In my most recent artist book, wrestledance with mameloshn, I use the tiled form of a flag book to embody the process of recovering a “mother tongue” that is post-vernacular—that is, a language no longer commonly used in everyday life. By opening and closing the book, the reader participates in the act of fragmenting, aligning, and proliferating the image of the figure wrestle-dancing with the word mameloshn. I am drawn to soft, analogous color palettes that invite engagement with the emotional intensity of fragmented memory and cultural loss, and foster receptivity to the possibility for fluidity and adaptation in response to instability. I incorporate patterns and symbols from Ashkenazic Jewish papercut traditions, which were often used to transform paper into amulets and ritual objects.

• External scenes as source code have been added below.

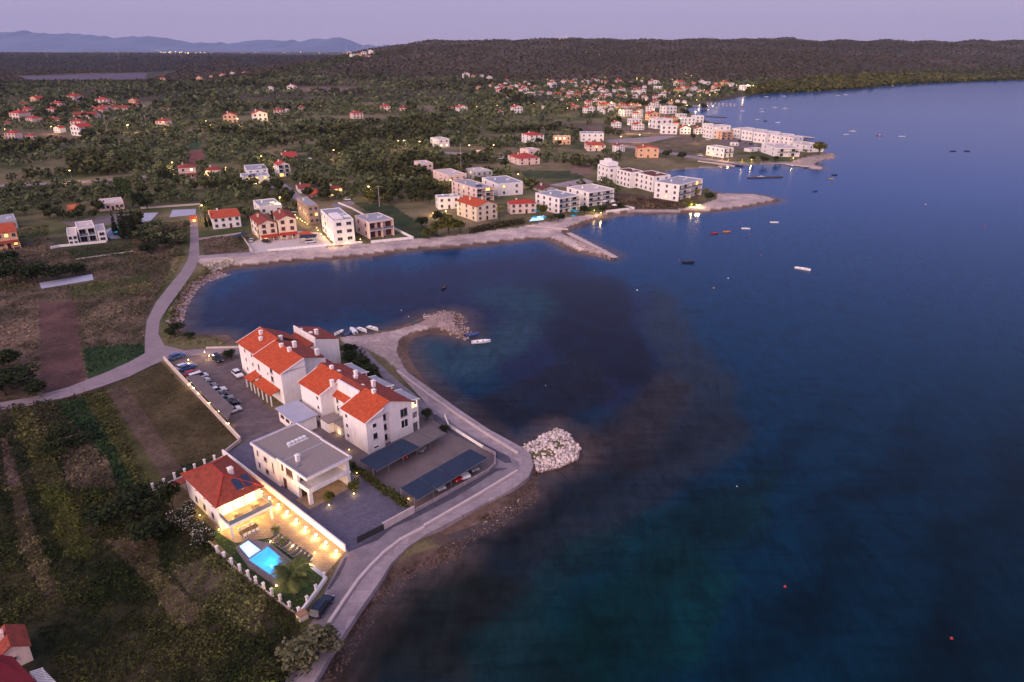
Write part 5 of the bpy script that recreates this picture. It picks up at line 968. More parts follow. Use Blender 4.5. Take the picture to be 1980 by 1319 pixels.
sa = empty('shade_sail', (*G(437, 466), 1.2), R(-30), 'dark blue sheet laid out left of the yellow house', 'awning'); MB().slab([(1, 2, 1.9), (5, 2, 1.9), (5, 9, 2.0), (1, 9, 2.0)], .08).build('cloth', M['shade'], sa)
for x in (1.1, 4.9):
    for y in (2.1, 8.9): MB().cyl(x, y, 0, 1.85, .06).build('post', M['metal'], sa)
for i, (x, y) in enumerate(((845,630),(905,710),(905,745),(960,735),(1040,755))):
    pass
# lamps in the alleys, car parks and gardens
GL = [(365,700,'bulbw',260,'bright white lamp beside the blue car'),(405,692,'bulbw',260,'bright globe lamp left of the black off road car'),(396,685,'bulb',160,'yellow lamp across the drive from the bright globe'),(366,748,'bulbw',120,'white lamp high on the field wall'),(376,755,'bulbw',120,'white lamp just below the first on the field wall'),(384,766,'bulb',80,'orange lamp behind the grey canopy'),(406,784,'bulb',120,'strong orange lamp low on the field wall'),(424,800,'bulbw',50,'dim lamp near the lower end of the grey canopy'),(443,824,'bulb',90,'lamp at the bottom of the field wall'),(636,977,'bulb',60,'lamp at the foot of the left little tree'),(684,955,'bulb',60,'lamp at the foot of the right little tree'),(790,965,'bulb',40,'small lamp under the seaward carport corner'),(690,915,'bulb',60,'warm lamp behind the hedge by the carport'),(675,870,'bulb',40,'lamp in the passage beside the front apartments'),(655,838,'bulb',60,'warm lamp at the yellow entrance box')]
for x, y, b_, e_, lb in GL: gx, gy = G(x, y, 1.6); garden_lamp(gx, gy, 1.24, lb, e_, .9 if y < 830 else .3, grp=None, bulb=b_)
AL0 = [c5(x, y) for x, y in ((835,625),(850,650),(875,658),(890,672),(910,685),(930,697),(1000,725),(1010,745),(1035,775),(1060,795),(1085,790),(1110,818),(1130,855),(1230,835),(1335,815))]+[c6(x, y) for x, y in ((305,695),(330,682),(405,678),(1540,670),(1590,690))]+[c7(x, y) for x, y in ((935,365),(1015,388),(1085,402),(1130,408),(1228,408),(1295,405),(870,725),(905,728),(925,728),(1590,395))]+[n_(x, y) for x, y in ((450,405),(700,320),(730,310),(1130,530),(1360,300))]
AL = sorted(AL0[:15])+sorted(AL0[15:20])+sorted(AL0[20:30])+sorted(AL0[30:])
for i, (x, y) in enumerate(AL):
    nth = ORD[i if i < 15 else i-15 if i < 20 else i-20 if i < 30 else i-30]
    gx, gy = G(x, y, 1.8); w_ = 'beside the townhouse alley' if i < 15 else ('by the beach houses' if i < 20 else ('on the quay and gardens of the point' if i < 30 else 'in the hillside villa gardens'))
    garden_lamp(gx, gy, 1.22, nth+' small warm lamp from the left '+w_, 260 if i < 15 else 900, 1.1, grp='lamps '+w_, r=.16)
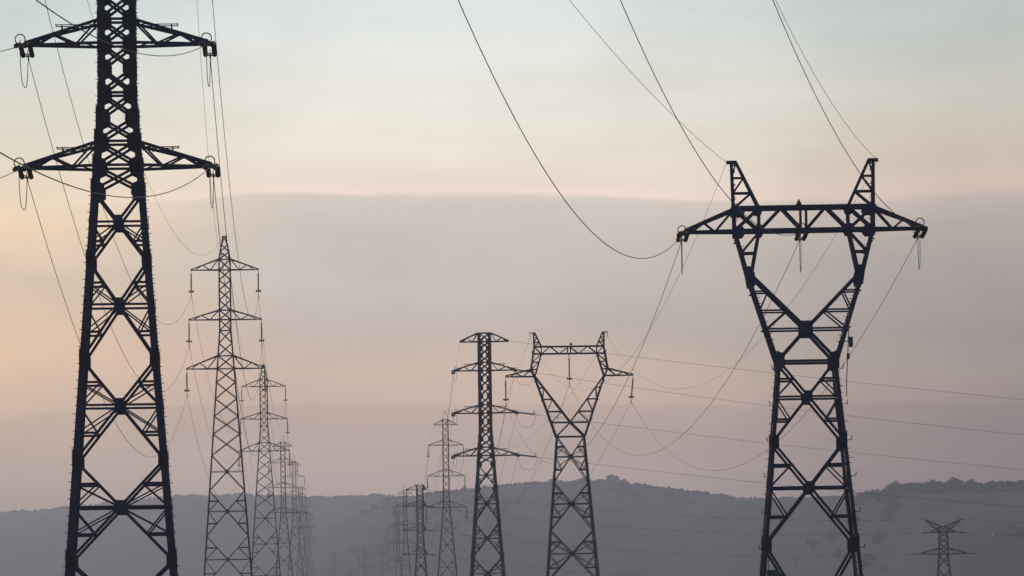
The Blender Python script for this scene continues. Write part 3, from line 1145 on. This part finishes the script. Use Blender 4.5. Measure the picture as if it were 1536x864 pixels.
g = MB()
ysg = [-390, -250, -150, -90, -50] + [-25 + i * 12.5 for i in range(0, 21)] + [240 + 20 * i for i in range(1, 60)] + [1450 + 60 * i for i in range(1, 34)] + [3600 + 250 * i for i in range(20)]
xsg = [-5800, -3500, -2000, -1000, -500, -300, -200] + [-150 + 10 * i for i in range(31)] + [200, 300, 500, 1000, 2000, 3500, 5800]
for y in ysg:
    for x in xsg:
        z = ground_z(x, y) if abs(x) < 1200 and y < 3700 else -6.0
        g.v.append(V((x, y, z - 0.02)))
w = len(xsg)
for j in range(len(ysg) - 1):
    for i in range(w - 1):
        g.f.append((j * w + i, j * w + i + 1, (j + 1) * w + i + 1, (j + 1) * w + i))
go = g.build('ground', GROUND, None, True)
tag(go, 'broad valley floor of fields below the pylons', None, None, 'structure')

# ---------------------------------------------------------------- haze
SIGMA = 2.1e-4
hz = MB()
x0, x1, y0, y1, z0, z1 = -6200, 6200, -430, 9200, -14, 152
hz.v = [V((x, y, z)) for z in (z0, z1) for x, y in ((x0, y0), (x1, y0), (x1, y1), (x0, y1))]
hz.f = [(3, 2, 1, 0), (4, 5, 6, 7), (0, 1, 5, 4), (1, 2, 6, 5), (2, 3, 7, 6), (3, 0, 4, 7)]
hm = bpy.data.materials.new('evening_haze')
hm.use_nodes = True
nt = hm.node_tree
nt.nodes.clear()
out = nt.nodes.new('ShaderNodeOutputMaterial')
pv = nt.nodes.new('ShaderNodeVolumePrincipled')
pv.inputs['Color'].default_value = (0.645, 0.715, 1.0, 1)
pv.inputs['Density'].default_value = SIGMA
pv.inputs['Anisotropy'].default_value = 0.55
pv.inputs['Density Attribute'].default_value = ''
nt.links.new(pv.outputs['Volume'], out.inputs['Volume'])
ho = hz.build('haze', hm)
tag(ho, 'thin grey evening haze filling the valley', None, None, 'stuff')

# ---------------------------------------------------------------- sun and sky
SUN_EL, SUN_AZ = math.radians(5.0), math.radians(-24.0)
sd = V((math.sin(SUN_AZ) * math.cos(SUN_EL), math.cos(SUN_AZ) * math.cos(SUN_EL), math.sin(SUN_EL)))
sl = bpy.data.lights.new('sun', 'SUN')
sl.energy = 0.72
sl.angle = math.radians(10)
sl.color = (1.0, 0.80, 0.58)
so = bpy.data.objects.new('sun', sl)
COL.objects.link(so)
so.rotation_euler = (-sd).to_track_quat('-Z', 'Y').to_euler()
so.location = (0, 0, 140)

W = bpy.data.worlds.new('World')
S.world = W
W.use_nodes = True
nt = W.node_tree
N, LK = nt.nodes, nt.links
bg = N['Background']
STR = 0.15
bg.inputs['Strength'].default_value = STR
sky = N.new('ShaderNodeTexSky')
sky.sky_type = 'NISHITA'
sky.sun_disc = False
sky.sun_elevation = SUN_EL
sky.sun_rotation = SUN_AZ
sky.dust_density = 3.0
tc = N.new('ShaderNodeTexCoord')
sep = N.new('ShaderNodeSeparateXYZ')
LK.new(tc.outputs['Generated'], sep.inputs[0])


def mth(op, a, b=None, c=None, clamp=False):
    n = N.new('ShaderNodeMath')
    n.operation = op
    n.use_clamp = clamp
    for i, x in enumerate((a, b, c)):
        if x is None:
            continue
        if isinstance(x, (int, float)):
            n.inputs[i].default_value = x
        else:
            LK.new(x, n.inputs[i])
    return n.outputs[0]


def smooth(v, a, b):
    n = N.new('ShaderNodeMapRange')
    n.interpolation_type = 'SMOOTHSTEP'
    n.inputs['From Min'].default_value = a
    n.inputs['From Max'].default_value = b
    LK.new(v, n.inputs['Value'])
    return n.outputs['Result']


def noise_tex(sx, sz, det, off):
    c = N.new('ShaderNodeCombineXYZ')
    LK.new(mth('MULTIPLY_ADD', sep.outputs['X'], sx, off), c.inputs[0])
    LK.new(mth('MULTIPLY', sep.outputs['Y'], 2.0), c.inputs[1])
    LK.new(mth('MULTIPLY', sep.outputs['Z'], sz), c.inputs[2])
    n = N.new('ShaderNodeTexNoise')
    n.inputs['Scale'].default_value = 1.0
    n.inputs['Detail'].default_value = det
    n.inputs['Roughness'].default_value = 0.55
    LK.new(c.outputs[0], n.inputs['Vector'])
    return mth('SUBTRACT', n.outputs['Fac'], 0.5)


def ramp(v, stops):
    r = N.new('ShaderNodeValToRGB')
    e = r.color_ramp.elements
    stops = sorted(stops)
    while len(e) < len(stops):
        e.new(0.5)
    for el, (p, c) in zip(e, stops):
        el.position = p
        el.color = (*c, 1)
    LK.new(v, r.inputs['Fac'])
    return r.outputs['Color']


def mix(f, a, b, mode='MIX'):
    n = N.new('ShaderNodeMix')
    n.data_type = 'RGBA'
    n.blend_type = mode
    if isinstance(f, (int, float)):
        n.inputs[0].default_value = f
    else:
        LK.new(f, n.inputs[0])
    for i, x in ((6, a), (7, b)):
        if isinstance(x, tuple):
            n.inputs[i].default_value = (*x, 1)
        else:
            LK.new(x, n.inputs[i])
    return n.outputs[2]


J = (0.215, 0.205, 0.225)      # light the haze adds, taken out again so that the clouds show as seen
VMAX = 0.16


def air(py):
    v = max(0.004, (900 - py) / FPX)
    L = min(144.0 / v, 9200.0)
    return math.exp(-SIGMA * L)


def seen(py, rgb):
    T = air(py)
    return tuple(max(0.02, (lin(c) - (1 - T) * j) / T) / STR / 10 for c, j in zip(rgb, J))


def stops(tab):
    return [((900 - py) / FPX / VMAX, seen(py, c)) for py, c in tab]


wob = noise_tex(9, 40, 3, 0.0)
fine = noise_tex(22, 130, 4, 7.0)
v0 = mth('MULTIPLY_ADD', sep.outputs['X'], 0.0157, sep.outputs['Z'])
v1 = mth('MULTIPLY_ADD', wob, 0.012, v0)
v1 = mth('ADD', v1, mth('MULTIPLY_ADD', smooth(mth('MULTIPLY', sep.outputs['X'], -1.0), 0.055, 0.115), 0.0028, 0.0009))
v1 = mth('SUBTRACT', v1, mth('MULTIPLY', smooth(sep.outputs['X'], 0.07, 0.12), 0.0014))
vv = mth('DIVIDE', mth('MULTIPLY_ADD', fine, 0.0034, v1), VMAX)
centre_tab = [(0, (220, 226, 224)), (70, (225, 227, 221)), (140, (230, 227, 216)), (220, (234, 225, 211)), (275, (233, 217, 204)), (290, (240, 219, 206)), (299, (212, 200, 190)), (330, (203, 193, 184)), (420, (196, 186, 177)), (490, (190, 177, 168)), (550, (200, 178, 164)), (600, (194, 172, 160)), (650, (181, 163, 155)), (720, (168, 153, 149)), (760, (162, 147, 145)), (860, (152, 138, 136))]
left_tab = [(0, (201, 213, 211)), (70, (210, 215, 208)), (140, (216, 213, 198)), (220, (224, 212, 192)), (290, (226, 207, 182)), (325, (236, 209, 178)), (350, (230, 205, 178)), (400, (211, 191, 170)), (450, (219, 191, 165)), (510, (224, 191, 163)), (570, (208, 182, 160)), (620, (192, 171, 154)), (660, (180, 161, 149)), (720, (165, 150, 142)), (770, (155, 141, 135)), (860, (143, 131, 126))]
right_tab_s = [(0, (184, 193, 192)), (70, (192, 195, 189)), (140, (199, 196, 185)), (220, (205, 192, 178)), (275, (208, 189, 175)), (290, (204, 185, 174)), (303, (188, 175, 166)), (340, (177, 167, 160)), (420, (165, 157, 152)), (500, (158, 149, 144)), (560, (160, 147, 141)), (610, (154, 139, 137)), (660, (145, 132, 131)), (720, (139, 127, 126)), (760, (134, 122, 122)), (860, (126, 116, 116))]
cc = ramp(vv, stops(centre_tab))
cl = ramp(vv, stops(left_tab))
cr = ramp(vv, stops(right_tab_s))
sx = mth('MULTIPLY_ADD', fine, 0.03, sep.outputs['X'])
col = mix(smooth(mth('MULTIPLY', sx, -1.0), 0.045, 0.115), cc, cl)
col = mix(smooth(sx, 0.005, 0.115), col, cr)
# faint far mountain, put into the sky colour as a darker band under an edge
edge = mth('MULTIPLY_ADD', noise_tex(30, 0, 4, 3.0), 0.006, 0.0445)
edge = mth('SUBTRACT', edge, mth('MULTIPLY', smooth(mth('MULTIPLY', sep.outputs['X'], -1.0), 0.085, 0.13), 0.0045))
below = mth('SUBTRACT', edge, v0)
dark = mth('MULTIPLY', smooth(below, 0.0, 0.0007), mth('SUBTRACT', 1.0, smooth(below, 0.0, 0.018)))
dk = mth('MULTIPLY_ADD', dark, -0.10, 1.0)
cmd = N.new('ShaderNodeCombineColor')
for i in range(3):
    LK.new(dk, cmd.inputs[i])
col = mix(1.0, col, cmd.outputs[0], 'MULTIPLY')
# soft streaks inside the cloud bank
st = noise_tex(13, 75, 5, 21.0)
amt = mth('MULTIPLY_ADD', st, 0.26, mth('MULTIPLY_ADD', noise_tex(24, 26, 4, 50.0), 0.22, 1.0))
cmb = N.new('ShaderNodeCombineColor')
for i in range(3):
    LK.new(amt, cmb.inputs[i])
col = mix(1.0, col, cmb.outputs[0], 'MULTIPLY')
sc = N.new('ShaderNodeVectorMath')
sc.operation = 'SCALE'
sc.inputs['Scale'].default_value = 10.0
LK.new(col, sc.inputs[0])
# the cloud bank lies low in front; elsewhere the clear evening sky
front = smooth(sep.outputs['Y'], 0.55, 0.93)
low = mth('SUBTRACT', 1.0, smooth(v0, 0.15, 0.42))
mask = mth('MULTIPLY', front, low)
LK.new(mix(mask, sky.outputs['Color'], sc.outputs[0]), bg.inputs['Color'])

# ---------------------------------------------------------------- render settings
S.render.engine = 'CYCLES'
S.view_settings.view_transform = 'Standard'
S.view_settings.look = 'None'
S.view_settings.exposure = 0.0
S.view_settings.gamma = 1.0
S.view_settings.use_curve_mapping = False
S.cycles.volume_bounces = 1
S.cycles.max_bounces = 6
S.cycles.use_denoising = True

Through the work of the hand, my bookmaking enlivens paper objects with the power of creation that Jewish tradition ascribes to the written word.
My practice is guided by my academic background researching the early 20th century Yiddish press and popular cultural modes of cultural production. My 2024 solo show, Veln Di Verter Oykh Nern (The Words Will Also Nourish), featured an edition of artist books and twelve accompanying prints that emerged from the recorded testimony of Paja L, a young woman, teacher, and library worker in the Vilna Ghetto. The prints featured in this collection situate Paja’s testimony amongst broader narratives of cultural resistance in Vilnius, Lithuania, drawing on Paja’s direct quotes and supplementary historical documents including cultural event posters. While my art practice has a strong grounding in historical research, I am also inspired by my involvement in the contemporary Yiddishist and Klezmer music and performance scene, and a related set of political commitments to diasporism. My audience and workspace is “Yiddishland” – a nationless, borderless geography defined through a dense network of relationships and lineage, and actively constituted through cultural production and participation.